Narrow Resonances Revisited -- Simplifying Multidimensional Constraints

TL;DR

This paper extends the simplified limits framework to multidimensional parameter spaces, enabling more comprehensive visualization and interpretation of narrow resonance search results at the LHC.

Contribution

It introduces a multidimensional approach using ternary and N-simplex diagrams to better visualize and combine constraints from multiple decay channels.

Findings

Recast ATLAS diboson search constraints into width-to-mass ratio space.

Demonstrated visualization of constraints in three-dimensional branching ratio space.
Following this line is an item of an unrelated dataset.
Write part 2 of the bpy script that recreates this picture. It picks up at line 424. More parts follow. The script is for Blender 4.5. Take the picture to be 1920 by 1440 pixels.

Generalized method to more than three branching ratios using N-simplex diagrams.

Abstract

As we amass more LHC data, we continue to search for new and improved methods of visualizing search results, in ways that are as model-independent as possible. The simplified limits framework is an approach developed to recast limits on searches for narrow resonances in terms of products of branching ratios (BRs) corresponding to the resonance's production and decay modes. In this work, we extend the simplified limits framework to a multidimensional parameter space of BRs, which can be used to unfold an ambiguity in the simplified parameter $\zeta$ introduced when more than one channel contributes to the production of the resonance. It is also naturally applicable to combining constraints from experimental searches with different observed final states. Constraints can be visualized in a three-dimensional space of branching ratios by employing ternary diagrams, triangle plots which utilize the inherent unitarity of the sum of the resonance's BRs. To demonstrate this new methodology, we recast constraints from recent ATLAS searches in diboson final states for spin-0, 1, and 2 narrow resonances into constraints on the resonance's width-to-mass ratio and display them in the space of relevant branching ratios. We also demonstrate how to generalize the method to cases where more than three branching ratios are relevant by using N-simplex diagrams, and we suggest a broader application of the general method to digital data sets.